The first project phase will be completed in 2008. During the first phase, DPA has included natural resource management, community organisation, agricultural training and technology transfer, and capacity building of Village Development Committees (VDCs), Project Committees (PCs) as well as Village Volunteer Specialists (VVS). Increasing emphasis has been placed on encouraging project committees and village volunteers to manage their own development activities, health education, formal and non-formal education, indigenous people’s culture preservation and advocacy activities.
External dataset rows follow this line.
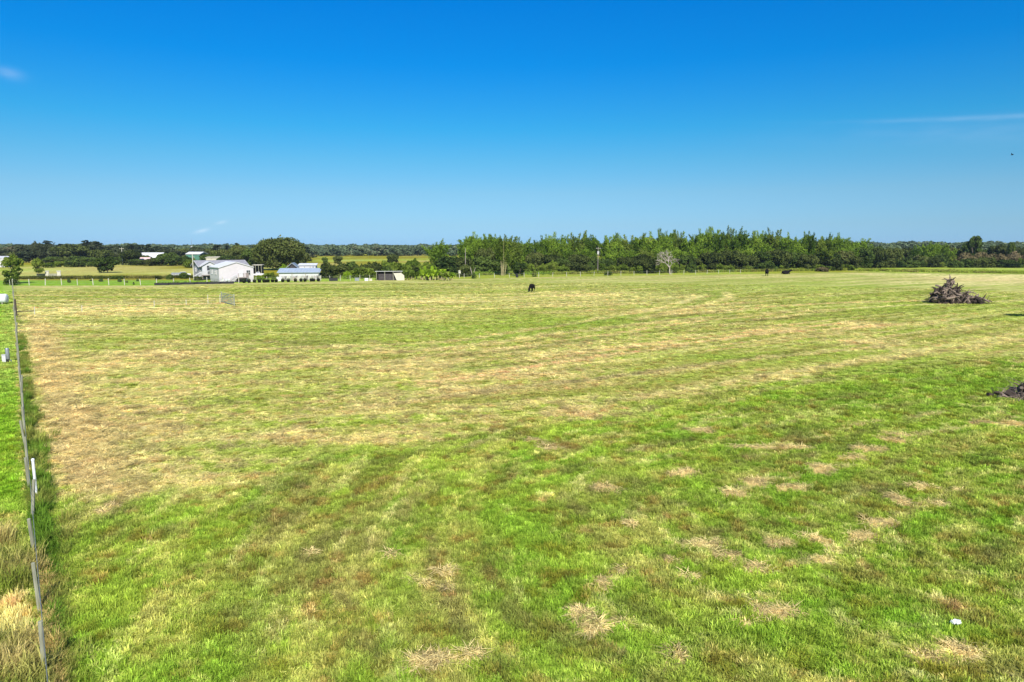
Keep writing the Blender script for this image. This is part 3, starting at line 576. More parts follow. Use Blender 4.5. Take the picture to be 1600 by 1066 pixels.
P_oak = [oak('broad_tree', L_oak, 1), oak('broad_tree', L_dark, 2, nb=13), oak('broad_tree', L_oak, 3, w=13, h=9, nb=18)]
P_far = [oak('woodland_tree', L_fargrey, 5, w=11, h=11, nb=12, n=120, s=1.0), oak('woodland_tree', L_pine, 6, w=9, h=11, nb=11, n=120, s=1.0), pine('pine_tree', L_pine, 7), pine('pine_tree', L_pine, 8, w=4.5), oak('woodland_tree', L_oak, 9, w=12, h=10, nb=12, n=120, s=1.0)]
P_shr = [shrub('shrub', L_dark, 11), shrub('shrub', L_mid, 12), shrub('shrub', L_oak, 13), shrub('shrub', L_brown, 14), shrub('shrub', L_mid, 15, nb=7), shrub('shrub', L_bright, 16, n=110, s=.34)]
P_bam = [bamboo('bamboo_clump', L_bam, 21), bamboo('bamboo_clump', L_bam, 22, n=14), bamboo('bamboo_clump', L_bam, 23, n=20), bamboo('bamboo_clump', L_mid, 24), bamboo('bamboo_clump', L_bam, 25, n=11)]
P_bamopen = bamboo('bamboo_clump', L_mid, 26, w=8, h=12, n=16, culm_show=.45)
P_dead = dead_tree(31)
P_ban = [banana(41, L_bright), banana(42, L_bright), banana(43, L_mid)]
P_palm = oak('round_tree', L_dark, 51, w=8, h=12, nb=14, n=200, s=.6, flat=.8); P_shag = oak('young_tree', L_mid, 52, w=5, h=8, nb=13, n=120, s=.42, trunk=.14, flat=.9, low=.25); P_spiky = bamboo('spiky_tree', L_fargrey, 53, w=9, h=14, n=12)
def at(px, D): return AX(px, D), D
def tree(P_, px, D, top, wpx, label, cat='tree', group=None, base=0.0):
    x, y = at(px, D); h = TOPZ(top, D)-base; w = wpx*D/FPX; return P_.place(x, y, w, max(h, .4), label, cat, group)

# the bamboo belt
bam_back = [(738, 366), (757, 369), (775, 368), (798, 370), (816, 374), (846, 373), (858, 364), (876, 369), (897, 364), (909, 362), (925, 372), (952, 366), (967, 369), (986, 368), (1003, 367), (1019, 366), (1035, 358), (1050, 362), (1064, 364), (1079, 370), (1094, 361), (1106, 354), (1120, 360), (1134, 357), (1147, 355), (1161, 364), (1176, 361), (1191, 362), (1208, 358), (1220, 366), (1232, 366), (1246, 371), (1262, 363), (1275, 371), (1290, 367), (1304, 369), (1318, 371), (1342, 376)]
for i, (px, tp) in enumerate(bam_back):
    tree(P_bam[i % 5], px, (262 if px < 1080 else 274)+rnd.uniform(-8, 16), tp-9+rnd.uniform(-1, 1), rnd.uniform(30, 44), 'tall green bamboo clump with feathery plumes in the long belt behind the field', 'bamboo', 'bamboo clumps in the belt behind the field')
for i, px in enumerate([846, 868, 889, 914, 960, 980, 1008, 1030, 1056, 1084, 1112, 1140, 1168, 1196, 1226, 1258, 1294, 1322]):
    tree(P_bam[(i*2+1) % 5], px, (249 if px < 1080 else 262)+rnd.uniform(-5, 5), 378+rnd.uniform(-3, 8), rnd.uniform(26, 36), 'lower bamboo clump with arching stems in front of the tall belt', 'bamboo', 'lower bamboo clumps at the front of the belt')
for px, tp in [(730, 370), (748, 369), (767, 366), (788, 371), (801, 372)]:
    tree(P_bam[rnd.randrange(4)], px, 246+rnd.uniform(-6, 4), tp-7, 38, 'tall bamboo clump at the left end of the belt', 'bamboo', 'bamboo clumps at the left end of the belt')
tree(P_bam[4], 682, 243, 367, 40, 'small bamboo clump with two long plumes left of the bamboo belt', 'bamboo')
tree(P_bamopen, 786, 214, 367, 34, 'open bamboo clump with tall bare yellow stems at the field edge', 'bamboo')
for px, tp, D, w in [(836, 392, 242, 26), (860, 396, 240, 28), (878, 402, 236, 24), (903, 396, 238, 30), (922, 398, 241, 24), (946, 402, 240, 26), (976, 400, 239, 24), (1004, 396, 241, 30), (1010, 402, 230, 34), (1070, 394, 243, 26), (1092, 402, 240, 22), (1112, 392, 238, 32), (1140, 390, 240, 36), (1166, 397, 240, 30), (1190, 390, 243, 32), (1215, 388, 243, 34), (1240, 392, 246, 32), (1262, 396, 243, 28), (1290, 388, 250, 34), (1318, 390, 252, 30), (1344, 384, 262, 34), (1368, 386, 272, 32), (1392, 385, 285, 30), (1330, 398, 250, 26), (1300, 402, 244, 26)]:
    tree(P_oak[rnd.randrange(3)], px, D+(12 if px > 1080 else 0), tp, w*1.2, 'dark bushy tree standing in front of the bamboo belt', 'tree', 'dark bushy trees in front of the bamboo')
px = 828
while px < 1345:
    D = float(np.interp(px, [828, 1050, 1150, 1345], [229, 233, 250, 262]))+rnd.uniform(-4, 4); tree(P_shr[rnd.choice((0, 1, 2, 4, 1))], px, D, rnd.uniform(406, 415), rnd.uniform(16, 26), 'low green shrub at the foot of the bamboo belt', 'shrub', 'low shrubs at the foot of the bamboo'); px += rnd.uniform(13, 18)
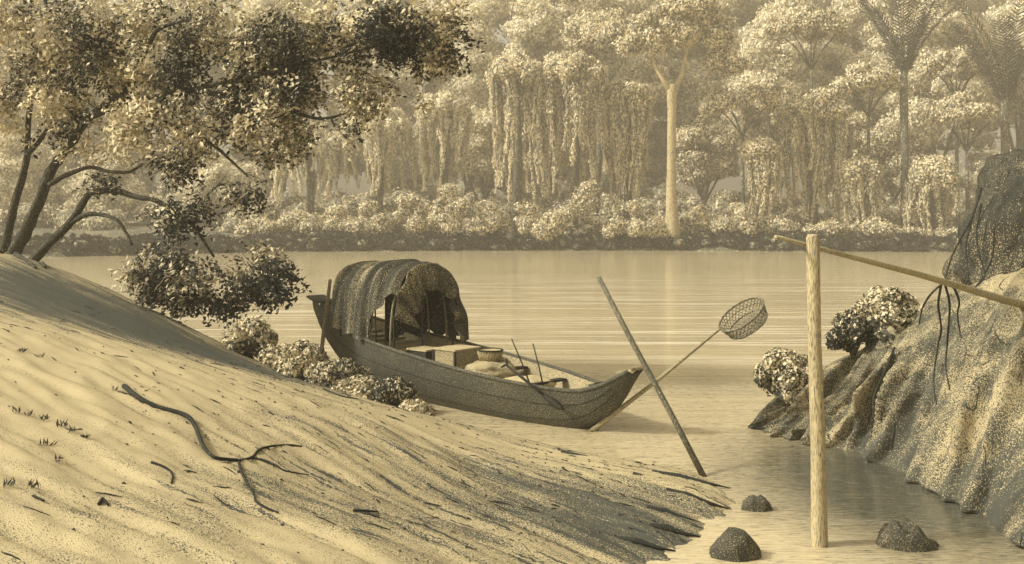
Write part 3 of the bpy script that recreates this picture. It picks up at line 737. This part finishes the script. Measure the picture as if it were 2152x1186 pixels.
# prow and stern boards
m = MB()
Mx = Matrix.Translation(B(.99, 0, .80)) @ Matrix.Rotation(math.atan2(bd.y, bd.x), 4, 'Z') @ Matrix.Rotation(-.25, 4, 'Y')
m.box(Mx, .26, .27, .03); m.build('prow_board', M['hull_inner'], boat)
m = MB(); Mx = Matrix.Translation(B(.93, 0, .60)) @ Matrix.Rotation(math.atan2(bd.y, bd.x), 4, 'Z') @ Matrix.Rotation(-.3, 4, 'Y')
m.box(Mx, .10, .50, .03); m.build('prow_brace', M['hull'], boat)
m = MB(); Mx = Matrix.Translation(B(.012, 0, 1.30)) @ Matrix.Rotation(math.atan2(bd.y, bd.x), 4, 'Z') @ Matrix.Rotation(.25, 4, 'Y')
m.box(Mx, .34, .34, .04); m.build('stern_board', M['hull'], boat)
# deck planks and thwarts
for (s0, s1) in ((.16, .56),):
    m = MB(); n = 11
    for i in range(n):
        s = s0 + (s1 - s0) * (i + .5) / n; b = interp(BEAM, s) - .06; z = interp(SHEER, s) - .14
        Mx = Matrix.Translation(B(s, 0, z)) @ Matrix.Rotation(math.atan2(bd.y, bd.x), 4, 'Z')
        m.box(Mx, (s1 - s0) * LB / n * .95, 2 * b, .025)
    m.build('deck', M['wood_pale'], boat)
for s in (.64, .76, .85):
    m = MB(); Mx = Matrix.Translation(B(s, 0, interp(SHEER, s) - .09)) @ Matrix.Rotation(math.atan2(bd.y, bd.x), 4, 'Z')
    m.box(Mx, .13, 2 * interp(BEAM, s) - .09, .03); m.build('thwart', M['wood_dark'], boat)
# awning: hooped cloth, pleated, sagging between hoops
aw0, aw1 = .195, .43
def aw_prof(s, th):
    """th: 0 starboard hem .. pi port hem"""
    u = (s - aw0) / (aw1 - aw0)
    hw = .62 + .04 * math.sin(u * 3.1); base = interp(SHEER, s) - .04; top = 2.04 - .10 * (1 - u) ** 2 - .06 * u
    c, sn = math.cos(th), math.sin(th)
    e = .75
    y = hw * (abs(c) ** e) * (1 if c >= 0 else -1); z = base + (top - base) * (abs(sn) ** .8)
    return y, z
na, nh = 90, 80
def aw_hem(u):
    h = .03 + .012 * math.sin(u * 21)
    if u > .60:   # arched cut-out on the bank side towards the front
        q = (u - .60) / .40; h += .60 * math.sin(min(1, q * 1.25) * math.pi / 2)
    return h
def aw_vert(i, j, off):
    u = i / na; s = aw0 + (aw1 - aw0) * u
    h0_ = aw_hem(u); th = h0_ + (math.pi - .04 - .02 * math.sin(i * .3) - h0_) * j / nh
    y, z = aw_prof(s, th)
    pan = (u * 3.0) % 1.0; fold = .055 * math.sin(u * 30 + 1.0 * math.sin(th * 2)) + .05 * (1 - pan) + .022 * math.sin(u * 63 + th * 2)
    lump = .05 * mnoise.noise(Vector((u * 4, th * 2, 5)))
    r = 1 + (fold + lump) * (.5 + .5 * abs(math.cos(th))) - off
    yc, zc = 0, interp(SHEER, s) + .3
    return B(s + .004 * math.sin(th * 5), yc + (y - yc) * r, zc + (z - zc) * r)
def aw_keep(i, j): return True
for nm, offs in (('awning', 0.0),):
    v = []; f = []; fi = []
    for lay, off in ((0, 0.0), (1, .02)):
        for i in range(na + 1):
            for j in range(nh + 1): v.append(tuple(aw_vert(i, j, off)))
    n1 = (na + 1) * (nh + 1)
    kk = {(i, j) for i in range(na) for j in range(nh) if aw_keep(i, j)}
    for (i, j) in kk:
        a = i * (nh + 1) + j; b = a + nh + 1
        f.append((a, b, b + 1, a + 1)); fi.append((a + n1, a + 1 + n1, b + 1 + n1, b + n1))
        for (di, dj, p, q) in ((-1, 0, a + 1, a), (1, 0, b, b + 1), (0, -1, a, b), (0, 1, b + 1, a + 1)):
            if (i + di, j + dj) not in kk: f.append((p, q, q + n1, p + n1))
    m = MB(); m.add(v, f); m.ch.append((np.zeros((0, 3)), np.array(fi), 1, np.full(len(fi), .5), True)); m.build('awning', [M['cloth'], M['cloth_shade']], boat)
m = MB(); vv = []; nr_ = 10; t0v = .30
for k in range(61):
    th = t0v + (math.pi - .03 - t0v) * k / 60; y, z = aw_prof(aw1, th); b_ = interp(SHEER, aw1) - .04
    for q in range(nr_ + 1):
        w_ = q / nr_; fy = 1.05 + (.58 - 1.05) * w_; fz = 1.02 + (.70 - 1.02) * w_
        lift = .03 * math.sin(th * 16 + q * .3) * (.3 + w_)
        vv.append(tuple(B(aw1 + .003 + .004 * math.sin(th * 9) + .012 * w_ + lift * .25, y * fy - .06 * w_ - .16 * max(0, (th - 1.9) / 1.2) ** 1.5 * (1 - .5 * w_), b_ + (z - b_) * fz)))
m.add(vv, strip_faces(60, nr_)); val = m.build('front_curtain', M['cloth'], boat)
sv = val.modifiers.new('thick', 'SOLIDIFY'); sv.thickness = .014
for s in (aw0 + .01, .24, .335, aw1 - .03):
    m = MB(); pts = []
    for j in range(25):
        y, z = aw_prof(s, math.pi * j / 24); pts.append(B(s, y * .86, interp(SHEER, s) + (z - interp(SHEER, s)) * .93))
    m.tube(pts, .016, 6); m.build('hoop', M['wood_mid'], boat)
for (s, y) in ((.30, .60), (.36, .62), (.42, .60), (.42, -.58), (.42, .05), (.20, .5)):
    m = MB(); top = 1.15 if y > .3 else (1.1 if y < 0 else 1.2); b0 = B(s, y * .96, interp(SHEER, s) - .15); b1 = B(s, y, top + .15 + (.35 if abs(y) < .3 else 0))
    m.tube([b0, b1], .013, 6); m.build('awning_post', M['wood_dark'], boat)
m = MB()   # dark sheet added under the awning to darken its opening
vv = []; 
for i in range(25):
    for j in range(9):
        y = -.66 + i * .036; z = 1.72 - j * .105 - .16 * abs(i - 12) / 12
        vv.append(tuple(B(.31 + .008 * math.sin(i * 1.9), y, z)))
m.add(vv, strip_faces(24, 8)); shade_sheet = m.build('added_shade_sheet', M['cloth_shade'], boat)
sol = shade_sheet.modifiers.new('thick', 'SOLIDIFY'); sol.thickness = .015

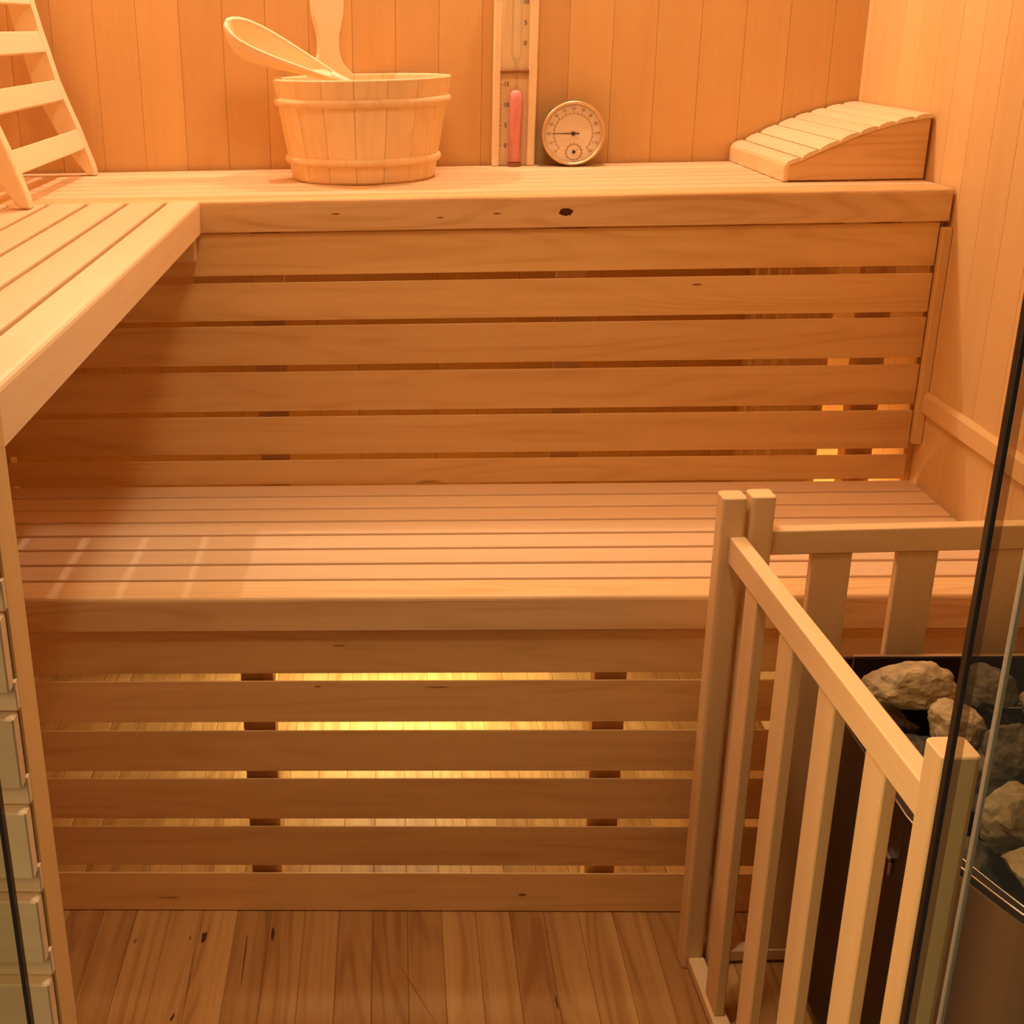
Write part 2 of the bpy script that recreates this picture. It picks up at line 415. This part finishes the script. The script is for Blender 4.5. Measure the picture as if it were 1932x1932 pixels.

A survey done by DPA’s Stung Treng team and the DPA Expatriate Volunteer to assess the village situation examined village governance, agriculture, natural resource management, health and education issues and included participatory problem analysis with communities during village development planning workshops at village and district levels. The survey found that major problems faced currently include:

  • High incidence of land-grabbing
  • Loss of community forest due to forestry concession
  • Scarcity of fish due to upstream dam building and illegal fishing (such as electrocuting fish, using hand-grenades and chemical poisons, etc),
  • Food insecurity and vulnerability of poor households to agricultural impacts due to lack of access to appropriate agriculture technologies, lack of irrigation facilities and marketing issues.
  • Low-level of access to health care facilities
  • Children of poor family don’t have access to education
  • Gradual loss of Prov and Phnong culture and tradition due to lack of documentation and influence of other cultures such as Khmer, Vietnamese, etc.